High-resolution RIXS of solids in the XUV regime /UE112
The meV-RIXS instrument is dedicated to the element-selective investigation of solid systems by high-resolution RIXS of low energy excitations. It is installed at the UE112_PGM-1 is a low-energy high-flux beamline. Incident photon energies go up to the C K edge (280 eV), giving access to e.g. transition metal M-edges, rare earth N-edges and K-edges of light elements. The station includes an additional complementary lower-resolution / higher-energy range RIXS spectrometer for overview spectra suited for preliminary investigations.
Selected Applications:
- dd and spin-flip excitations in transition metal oxides, e.g. NiO or La2CuO4 at the transition metal M2,3 edges
- f-electron multiplet excitations in rare-earth compounds at the RE N45 edges. Chemical shifts with core-to-core RIXS.
- Lattice vibrations and electron phonon coupling in the light elements Be to B using the K edge.
The meV RIXS spectrometer
Methods
RIXS, NEXAFS, XMCD, XMLD
Remote access
not possible
The meV RIXS plane grating spectrometer consists of two parabolical mirrors with a plane grating in between. The first mirror collects and collimates the scattered radiation onto the grating while the second mirror focusses the diffracted light onto the detector. The spectrometer houses two laminar grating structures on a common substrate: 1050 l/mm for high transmission and 4200 l/mm for high resolution. The photons are detected by a PHOTONIS multi channel pate (MCP) stack in combination with a RoentDek delay line detector DLD-120. The MCP channel diameter is 25 um and the top MCP is coated with CsI to improve the quantum efficiency of the detector.
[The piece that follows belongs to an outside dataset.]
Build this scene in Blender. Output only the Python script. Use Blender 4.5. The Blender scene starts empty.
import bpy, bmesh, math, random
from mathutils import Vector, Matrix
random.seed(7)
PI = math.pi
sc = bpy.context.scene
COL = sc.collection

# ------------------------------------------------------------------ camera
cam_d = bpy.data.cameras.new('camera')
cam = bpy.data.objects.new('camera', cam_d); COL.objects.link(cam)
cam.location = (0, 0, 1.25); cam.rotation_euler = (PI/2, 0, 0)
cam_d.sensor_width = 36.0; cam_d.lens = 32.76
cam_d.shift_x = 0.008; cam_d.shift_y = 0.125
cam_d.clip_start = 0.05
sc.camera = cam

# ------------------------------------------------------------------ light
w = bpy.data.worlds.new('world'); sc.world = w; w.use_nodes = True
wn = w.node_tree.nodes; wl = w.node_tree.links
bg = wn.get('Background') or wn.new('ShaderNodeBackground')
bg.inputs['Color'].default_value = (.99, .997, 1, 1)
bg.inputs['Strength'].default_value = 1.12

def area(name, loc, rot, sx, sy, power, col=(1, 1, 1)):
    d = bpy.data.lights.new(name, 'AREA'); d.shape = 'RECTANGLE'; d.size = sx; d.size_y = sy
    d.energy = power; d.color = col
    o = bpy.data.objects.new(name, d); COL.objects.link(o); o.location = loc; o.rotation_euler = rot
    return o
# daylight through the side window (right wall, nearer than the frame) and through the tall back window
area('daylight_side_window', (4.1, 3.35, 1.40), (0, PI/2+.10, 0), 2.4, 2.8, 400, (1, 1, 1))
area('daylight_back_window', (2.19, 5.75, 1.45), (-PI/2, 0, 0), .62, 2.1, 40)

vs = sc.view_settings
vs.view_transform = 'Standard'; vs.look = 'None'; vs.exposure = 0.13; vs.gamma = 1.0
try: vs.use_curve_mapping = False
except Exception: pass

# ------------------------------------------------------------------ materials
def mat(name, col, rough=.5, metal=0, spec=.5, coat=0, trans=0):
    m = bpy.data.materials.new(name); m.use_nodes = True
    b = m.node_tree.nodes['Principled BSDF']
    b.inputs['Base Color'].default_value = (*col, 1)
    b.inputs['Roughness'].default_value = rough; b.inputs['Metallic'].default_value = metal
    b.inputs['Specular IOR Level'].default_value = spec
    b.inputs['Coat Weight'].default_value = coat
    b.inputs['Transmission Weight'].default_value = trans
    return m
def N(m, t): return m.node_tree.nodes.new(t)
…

The samples are mounted directly to a Janis ST-500 Microscopy Cryostage which allows for a maximum stability for the sample position. To avoid mechanical instabilities in sample positioning, no sample translation stage is installed, but the whole vacuum chamber can be positioned by a 3-axis Huber table vertically and in the horizontally. Rotation of the sample around the vertical axis is achieved via a rotation of the microscope cryostage.